16 November 1888
A Groom's Description of the Last Victim's Companion
IS HE THE RUSSIAN MURDERER?
He Saw Jack the Ripper
London, 13th.--The hopes of the police of catching the Whitechapel murderer, which had almost entirely died out, were raised to-day by the testimony at the Kelly inquest of George Hutchinson, a groom, who had known the victim for some years, and who saw her with a male companion shortly before 2 o'clock on the morning of the murder. Hutchinson testified that he saw a well dressed man accost the woman on the street at the hour mentioned, on Friday morning, and his acquaintance with her impelled him to follow the pair as they walked together. He looked straight into the man's face as he turned to accompany the woman, and followed them to Miller Court out of mere curiosity. He had no thought of the previous murders and no suspicion that the man contemplated violence, since his conspicuous manifestations of affection for his companionn formed a large part of the incentive to keep them in sight. After the couple entered the house Hutchinson heard sounds of merriment in the girl's room, and remained at the entrance to the court for fully three-quarters of an hour. About 3 o'clock the sounds ceased, and he walked into the court, but finding that lights in the room had been extinguished, he went home. There is every reason to believe Hutchinson's statement, and the police place great reliance upon his discription [sic] of the man, believing that it will enable them to run him down.

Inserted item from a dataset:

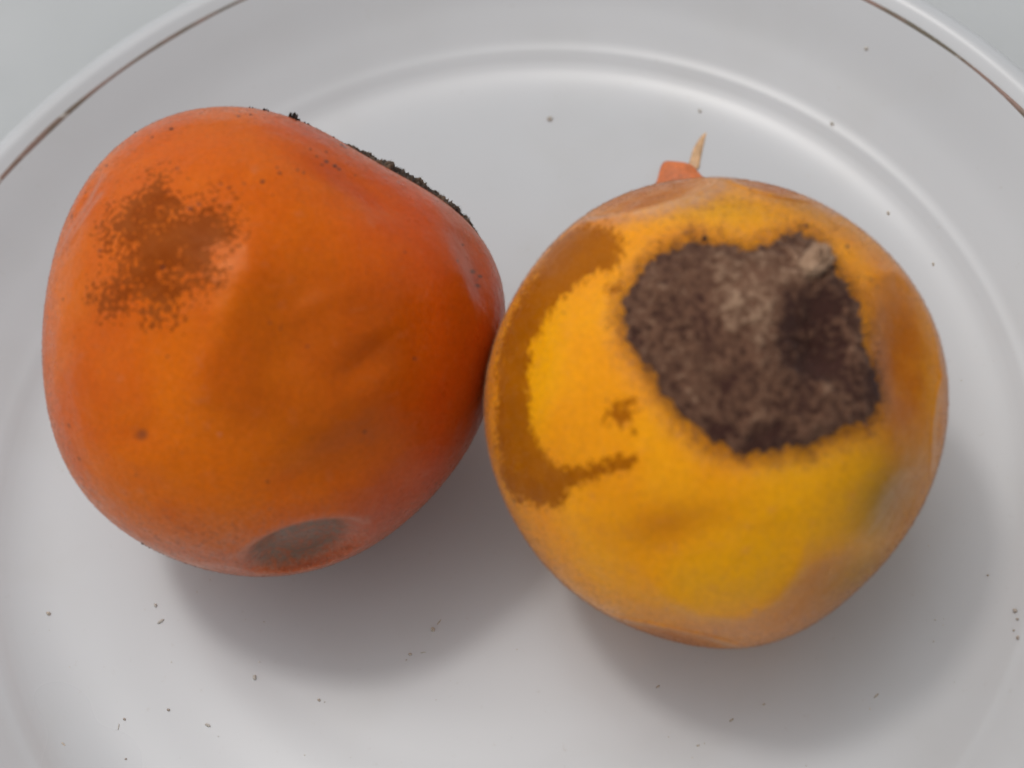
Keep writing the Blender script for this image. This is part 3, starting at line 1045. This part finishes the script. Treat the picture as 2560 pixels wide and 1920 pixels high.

It is possible that the Whitechapel fiend when caught, may prove to be Nicholaus Wassilyi, who filled Paris with horror sixteen years ago. Nicholaus was a Russian, well educated and wealthy. He fled from Russia owing to a religious persecution in 1872, and went to Paris, where his peculiarities attracted much attention. All day long he remained in his room studying. In the evening he wandered thought the slums, talking with abandoned women and trying to persuade them to give up their evil ways. Finding that words were of no avail, he changed his tactics and gave large sums of money for their promise to reform. He also threatened them, but all to no effect. One day a girl who had reformed for a time through his efforts, but had returned to the old and evil ways, was found mudered, and Wassilyi disappeared. Seven other women of the same character were slain in quick succession before the murderer was captured. In each case the body was mutilated as were the Whitechapel victims. The Russian was caught inthe act of strangling a girl, was tried, declared to be insane, and sent to a private asylum in Toraspol, Russia, from which he was discharged on January 1st, 1888. It is not known where he is at present.